韓の俳諧 (70)                           文学博士 本郷民男
─ 亞浪の第二回旅行④─

臼田亞浪は一ヶ月近い満洲の旅を終えて、1935年10月18日午後2時に、奉天(今の瀋陽)から、安奉線の列車に乗りました。国境の安東(今の丹東)までの路線です。釜山までの直行列車まである時代でした。午後9時に安東で停車すると、案内役の西村公鳳が乗り込んできました。全線ガイドの石原沙人はお役御免ですが、慶州を見たいと最後まで同行しました。車内で通関があり列車は再び動き出して、鴨緑江を渡りました。

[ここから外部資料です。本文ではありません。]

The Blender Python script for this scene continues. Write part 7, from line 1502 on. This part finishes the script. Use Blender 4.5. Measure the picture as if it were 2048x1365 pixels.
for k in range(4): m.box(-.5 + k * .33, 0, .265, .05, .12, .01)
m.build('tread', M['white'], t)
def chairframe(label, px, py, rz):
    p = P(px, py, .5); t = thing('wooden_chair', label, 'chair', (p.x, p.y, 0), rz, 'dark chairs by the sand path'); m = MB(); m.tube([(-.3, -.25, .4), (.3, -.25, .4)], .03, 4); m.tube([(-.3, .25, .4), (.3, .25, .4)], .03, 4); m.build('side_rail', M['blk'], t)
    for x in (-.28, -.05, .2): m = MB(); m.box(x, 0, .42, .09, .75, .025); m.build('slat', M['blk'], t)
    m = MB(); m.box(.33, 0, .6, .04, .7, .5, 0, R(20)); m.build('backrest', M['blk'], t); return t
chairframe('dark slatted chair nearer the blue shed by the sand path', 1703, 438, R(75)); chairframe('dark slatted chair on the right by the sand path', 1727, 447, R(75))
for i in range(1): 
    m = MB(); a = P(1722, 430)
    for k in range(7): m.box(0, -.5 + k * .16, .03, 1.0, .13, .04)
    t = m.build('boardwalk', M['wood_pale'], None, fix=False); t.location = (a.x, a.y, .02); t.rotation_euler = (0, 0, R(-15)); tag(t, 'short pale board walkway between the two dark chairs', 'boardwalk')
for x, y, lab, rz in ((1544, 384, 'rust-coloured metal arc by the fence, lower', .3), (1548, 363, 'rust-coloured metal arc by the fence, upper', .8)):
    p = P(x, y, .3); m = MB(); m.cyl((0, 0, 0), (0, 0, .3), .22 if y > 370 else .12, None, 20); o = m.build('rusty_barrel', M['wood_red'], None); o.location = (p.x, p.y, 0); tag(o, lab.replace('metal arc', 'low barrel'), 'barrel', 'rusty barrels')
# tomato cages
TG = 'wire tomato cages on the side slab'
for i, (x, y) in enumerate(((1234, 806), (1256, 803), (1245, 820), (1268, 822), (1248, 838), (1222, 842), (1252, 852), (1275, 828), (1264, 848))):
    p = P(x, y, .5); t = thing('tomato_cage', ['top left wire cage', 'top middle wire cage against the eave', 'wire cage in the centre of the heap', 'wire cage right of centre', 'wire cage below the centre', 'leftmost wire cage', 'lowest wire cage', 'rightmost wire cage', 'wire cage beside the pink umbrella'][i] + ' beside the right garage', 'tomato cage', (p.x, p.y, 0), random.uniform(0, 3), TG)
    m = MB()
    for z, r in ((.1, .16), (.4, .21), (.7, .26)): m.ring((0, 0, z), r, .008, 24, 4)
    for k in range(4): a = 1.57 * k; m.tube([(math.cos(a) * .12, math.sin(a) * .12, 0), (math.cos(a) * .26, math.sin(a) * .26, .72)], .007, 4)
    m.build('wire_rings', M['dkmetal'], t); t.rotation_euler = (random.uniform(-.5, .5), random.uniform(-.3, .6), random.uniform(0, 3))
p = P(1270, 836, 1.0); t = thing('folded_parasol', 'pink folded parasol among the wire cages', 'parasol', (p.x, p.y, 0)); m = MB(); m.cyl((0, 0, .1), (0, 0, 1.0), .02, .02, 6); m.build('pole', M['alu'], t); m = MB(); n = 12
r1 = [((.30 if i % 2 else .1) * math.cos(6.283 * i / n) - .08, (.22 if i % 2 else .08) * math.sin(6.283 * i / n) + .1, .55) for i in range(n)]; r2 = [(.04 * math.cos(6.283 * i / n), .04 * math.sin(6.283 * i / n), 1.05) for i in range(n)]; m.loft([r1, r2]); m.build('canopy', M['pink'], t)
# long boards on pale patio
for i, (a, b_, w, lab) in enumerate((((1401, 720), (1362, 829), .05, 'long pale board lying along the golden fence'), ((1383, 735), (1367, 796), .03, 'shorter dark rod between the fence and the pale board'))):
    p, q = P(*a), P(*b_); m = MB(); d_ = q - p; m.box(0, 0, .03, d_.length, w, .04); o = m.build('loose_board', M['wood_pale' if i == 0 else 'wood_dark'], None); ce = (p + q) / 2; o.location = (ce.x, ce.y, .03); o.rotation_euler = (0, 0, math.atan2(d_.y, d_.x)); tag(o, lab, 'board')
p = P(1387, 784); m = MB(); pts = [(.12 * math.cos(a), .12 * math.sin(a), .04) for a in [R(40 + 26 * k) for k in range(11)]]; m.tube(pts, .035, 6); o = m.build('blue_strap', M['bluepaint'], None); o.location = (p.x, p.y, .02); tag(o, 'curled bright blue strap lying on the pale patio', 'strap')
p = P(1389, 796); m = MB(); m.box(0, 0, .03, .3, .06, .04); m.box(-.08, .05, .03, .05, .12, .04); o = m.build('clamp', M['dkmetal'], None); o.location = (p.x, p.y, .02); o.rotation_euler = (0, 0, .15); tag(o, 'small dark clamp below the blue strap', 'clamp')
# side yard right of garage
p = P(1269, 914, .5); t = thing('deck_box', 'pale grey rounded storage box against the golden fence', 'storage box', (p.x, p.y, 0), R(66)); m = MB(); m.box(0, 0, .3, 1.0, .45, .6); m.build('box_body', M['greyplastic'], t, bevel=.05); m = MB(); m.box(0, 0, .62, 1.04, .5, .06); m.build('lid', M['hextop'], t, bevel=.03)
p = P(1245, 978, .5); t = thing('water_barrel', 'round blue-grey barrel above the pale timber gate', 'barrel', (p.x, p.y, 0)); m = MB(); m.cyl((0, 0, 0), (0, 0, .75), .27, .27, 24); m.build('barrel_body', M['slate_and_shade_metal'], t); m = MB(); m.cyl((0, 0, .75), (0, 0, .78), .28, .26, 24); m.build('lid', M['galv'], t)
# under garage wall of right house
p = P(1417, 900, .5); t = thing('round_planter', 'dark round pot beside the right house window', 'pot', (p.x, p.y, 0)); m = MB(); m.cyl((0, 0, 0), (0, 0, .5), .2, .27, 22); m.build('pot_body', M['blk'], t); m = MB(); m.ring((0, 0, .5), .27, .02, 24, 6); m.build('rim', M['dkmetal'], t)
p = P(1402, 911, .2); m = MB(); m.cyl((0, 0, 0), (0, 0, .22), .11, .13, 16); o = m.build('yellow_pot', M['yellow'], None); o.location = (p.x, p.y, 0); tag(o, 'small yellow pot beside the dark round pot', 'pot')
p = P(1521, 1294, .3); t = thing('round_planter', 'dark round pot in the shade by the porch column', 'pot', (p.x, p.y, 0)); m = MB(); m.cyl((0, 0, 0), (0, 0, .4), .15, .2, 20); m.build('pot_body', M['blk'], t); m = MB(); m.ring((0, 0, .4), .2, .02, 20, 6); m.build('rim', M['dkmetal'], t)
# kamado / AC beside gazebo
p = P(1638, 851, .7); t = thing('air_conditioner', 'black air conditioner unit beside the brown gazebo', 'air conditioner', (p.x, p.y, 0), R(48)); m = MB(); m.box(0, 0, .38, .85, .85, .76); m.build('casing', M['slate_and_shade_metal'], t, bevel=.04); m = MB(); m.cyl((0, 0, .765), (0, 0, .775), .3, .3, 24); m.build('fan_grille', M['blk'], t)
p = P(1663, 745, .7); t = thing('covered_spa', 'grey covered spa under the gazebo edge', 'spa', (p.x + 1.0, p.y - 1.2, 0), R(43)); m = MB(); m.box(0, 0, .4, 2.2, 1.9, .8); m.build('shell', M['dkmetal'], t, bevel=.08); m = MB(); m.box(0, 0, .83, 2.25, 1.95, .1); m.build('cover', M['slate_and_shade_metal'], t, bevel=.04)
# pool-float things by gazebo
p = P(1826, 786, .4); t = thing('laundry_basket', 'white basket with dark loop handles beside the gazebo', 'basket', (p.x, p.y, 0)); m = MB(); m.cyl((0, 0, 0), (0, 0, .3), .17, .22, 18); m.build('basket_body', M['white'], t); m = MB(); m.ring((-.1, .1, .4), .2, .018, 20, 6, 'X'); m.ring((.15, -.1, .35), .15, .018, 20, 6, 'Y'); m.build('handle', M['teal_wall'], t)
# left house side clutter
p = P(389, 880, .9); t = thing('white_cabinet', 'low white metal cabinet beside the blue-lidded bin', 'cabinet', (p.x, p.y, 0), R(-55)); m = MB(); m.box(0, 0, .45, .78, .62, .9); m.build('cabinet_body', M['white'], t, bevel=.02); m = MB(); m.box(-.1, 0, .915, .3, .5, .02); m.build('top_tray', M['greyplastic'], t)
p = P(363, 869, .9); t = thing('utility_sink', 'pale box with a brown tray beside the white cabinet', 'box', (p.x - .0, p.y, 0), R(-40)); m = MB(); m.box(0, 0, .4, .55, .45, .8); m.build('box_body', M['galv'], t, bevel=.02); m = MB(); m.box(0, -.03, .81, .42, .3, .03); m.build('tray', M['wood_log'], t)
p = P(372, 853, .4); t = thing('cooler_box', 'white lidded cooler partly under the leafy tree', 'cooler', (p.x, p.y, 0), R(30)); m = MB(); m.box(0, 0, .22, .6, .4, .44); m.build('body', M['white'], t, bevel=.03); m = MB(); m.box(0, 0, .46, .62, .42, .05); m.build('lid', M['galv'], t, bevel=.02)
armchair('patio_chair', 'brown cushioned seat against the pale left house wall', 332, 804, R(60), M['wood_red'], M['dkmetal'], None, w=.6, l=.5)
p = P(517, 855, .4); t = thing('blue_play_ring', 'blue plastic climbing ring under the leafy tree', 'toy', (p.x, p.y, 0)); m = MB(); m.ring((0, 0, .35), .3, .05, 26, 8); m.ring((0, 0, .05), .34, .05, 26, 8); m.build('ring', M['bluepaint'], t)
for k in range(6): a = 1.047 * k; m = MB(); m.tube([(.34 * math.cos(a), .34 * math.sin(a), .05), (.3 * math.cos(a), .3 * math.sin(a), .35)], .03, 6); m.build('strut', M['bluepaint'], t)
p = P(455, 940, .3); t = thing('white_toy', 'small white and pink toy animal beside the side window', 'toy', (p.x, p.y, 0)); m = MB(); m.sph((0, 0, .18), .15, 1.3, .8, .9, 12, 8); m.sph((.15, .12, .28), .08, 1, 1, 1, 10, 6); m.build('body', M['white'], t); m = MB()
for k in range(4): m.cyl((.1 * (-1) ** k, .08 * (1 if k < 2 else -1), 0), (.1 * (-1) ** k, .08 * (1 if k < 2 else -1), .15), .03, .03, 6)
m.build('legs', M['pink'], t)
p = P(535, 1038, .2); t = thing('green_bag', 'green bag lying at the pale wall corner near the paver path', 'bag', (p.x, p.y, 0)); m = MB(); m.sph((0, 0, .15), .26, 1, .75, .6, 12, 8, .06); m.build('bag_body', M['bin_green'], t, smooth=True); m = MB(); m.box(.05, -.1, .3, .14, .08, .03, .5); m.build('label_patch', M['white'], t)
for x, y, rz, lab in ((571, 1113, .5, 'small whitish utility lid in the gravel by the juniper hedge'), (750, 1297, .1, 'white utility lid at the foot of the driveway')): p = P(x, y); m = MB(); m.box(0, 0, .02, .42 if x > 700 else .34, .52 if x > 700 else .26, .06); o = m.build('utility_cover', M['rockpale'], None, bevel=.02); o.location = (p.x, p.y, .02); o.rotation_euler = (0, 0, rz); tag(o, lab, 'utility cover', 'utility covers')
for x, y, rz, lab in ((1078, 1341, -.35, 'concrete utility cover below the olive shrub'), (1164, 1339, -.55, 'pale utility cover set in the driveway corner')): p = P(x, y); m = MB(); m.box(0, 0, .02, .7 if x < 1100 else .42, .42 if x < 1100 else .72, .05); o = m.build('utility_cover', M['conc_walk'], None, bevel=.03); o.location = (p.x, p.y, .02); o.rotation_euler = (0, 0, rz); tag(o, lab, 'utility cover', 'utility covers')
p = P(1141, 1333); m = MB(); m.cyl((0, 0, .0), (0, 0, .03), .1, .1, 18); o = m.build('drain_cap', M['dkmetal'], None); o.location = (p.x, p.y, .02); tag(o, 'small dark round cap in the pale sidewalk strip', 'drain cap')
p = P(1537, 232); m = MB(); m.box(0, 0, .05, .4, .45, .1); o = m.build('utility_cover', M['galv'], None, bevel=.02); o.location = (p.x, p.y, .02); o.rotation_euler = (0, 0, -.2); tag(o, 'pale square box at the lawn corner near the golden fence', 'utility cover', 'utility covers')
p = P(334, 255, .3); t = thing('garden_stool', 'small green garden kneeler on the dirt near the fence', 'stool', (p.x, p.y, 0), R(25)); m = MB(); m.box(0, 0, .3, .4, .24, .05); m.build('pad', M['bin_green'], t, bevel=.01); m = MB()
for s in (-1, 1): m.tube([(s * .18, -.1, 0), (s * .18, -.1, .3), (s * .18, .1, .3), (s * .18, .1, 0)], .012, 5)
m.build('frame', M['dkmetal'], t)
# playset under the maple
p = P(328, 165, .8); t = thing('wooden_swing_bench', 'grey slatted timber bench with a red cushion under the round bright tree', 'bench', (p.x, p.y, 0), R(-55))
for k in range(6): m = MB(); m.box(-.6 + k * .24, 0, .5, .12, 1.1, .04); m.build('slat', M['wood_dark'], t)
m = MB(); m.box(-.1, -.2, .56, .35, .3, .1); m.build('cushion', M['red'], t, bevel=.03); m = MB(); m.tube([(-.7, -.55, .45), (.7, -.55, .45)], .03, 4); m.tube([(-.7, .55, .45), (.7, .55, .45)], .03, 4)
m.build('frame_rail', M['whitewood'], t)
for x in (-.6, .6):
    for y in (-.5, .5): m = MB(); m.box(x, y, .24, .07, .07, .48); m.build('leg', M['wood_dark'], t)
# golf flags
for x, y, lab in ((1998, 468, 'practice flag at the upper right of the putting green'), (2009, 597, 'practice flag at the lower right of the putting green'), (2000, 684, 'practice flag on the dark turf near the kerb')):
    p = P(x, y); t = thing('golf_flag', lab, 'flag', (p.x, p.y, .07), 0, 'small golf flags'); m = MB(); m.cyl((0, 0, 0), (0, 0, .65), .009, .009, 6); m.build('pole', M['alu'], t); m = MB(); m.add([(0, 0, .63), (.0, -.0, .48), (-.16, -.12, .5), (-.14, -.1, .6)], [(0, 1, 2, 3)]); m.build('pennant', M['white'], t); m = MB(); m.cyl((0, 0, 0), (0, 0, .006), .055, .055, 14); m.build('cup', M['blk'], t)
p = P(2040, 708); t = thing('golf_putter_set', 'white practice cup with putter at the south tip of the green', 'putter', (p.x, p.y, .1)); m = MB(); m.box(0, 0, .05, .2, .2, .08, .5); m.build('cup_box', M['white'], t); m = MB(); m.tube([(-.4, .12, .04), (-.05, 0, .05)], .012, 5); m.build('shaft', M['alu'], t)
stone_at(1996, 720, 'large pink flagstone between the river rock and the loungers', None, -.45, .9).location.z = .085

 国境の駅が新義州で、京城まで京義線となります。平壌は寝台で寝ている内に通過したようですが、瑞興(ソ フン )や新幕(シンマク)などは「石楠」の会員が多いので、駅に止まるごとに同行者が増えました。亞浪は目が覚めると深い霧で、山々の秋の深さを思いました。
霧底の草の紅葉をちらと眼に
 19日の午前10時35分に京城へ着き、数10名の出迎えを受けました。すぐに、南山の朝鮮神宮へ車で行きました。前回は神宮へ昇格して未だ3年の時に行ったのですが、木々も育って神宮らしくなっていました。
畏れしや二度の詣での山紅葉 
 11時20分には、備前屋旅館へ入りました。けれども、午後2時からは新聞社を歴訪し、夕刻にはラジオ放送を行いました。中央放送局で6時25分から7時までです。ところが、亞浪は原稿をゆっくり読み上げ、時間の観念がありません。やむなく亞浪にお引き取り願ったのですが、予定時間を大幅に超過しました。最後は花月別荘での「石楠」晩餐会となりました。酒ですっかり赤くなった亞浪は、「棚のだるま」を披露しました。「棚の達磨を下ろしたり、鉢巻きさせたり、転がしたり」といった端唄があるので、亞浪は歌いながら踊ったのでしょう。
 次の20日には、博文寺と徳壽宮(ト クスグン)に行きました。博文寺は暗殺された伊藤博文の霊を慰めるとして、日本式に建てた寺です。跡地が、新羅ホテルになっています。朝鮮神宮も壊され、何と博文を暗殺した安重根(アンジュングン)の記念館が、社務所跡に建てられました。徳壽宮では霜に萎えた牡丹
が印象に残りました。
霜くひし牡丹の葉はもかげろへる
 徳壽宮の本来の名は、慶運宮(キョンウングン)です。朝鮮王朝の末期に高コジョン宗が慶運宮に移り、国号を大韓帝国として、皇帝になりました。そして、ロココ様式でイオニア式柱の石造殿を作りました。亞浪はこの石造殿を見ました。石造殿が完成したのが1909年で、高宗は1907年に強制的に譲位させられ、1910年に大韓帝国は日本に併合されました。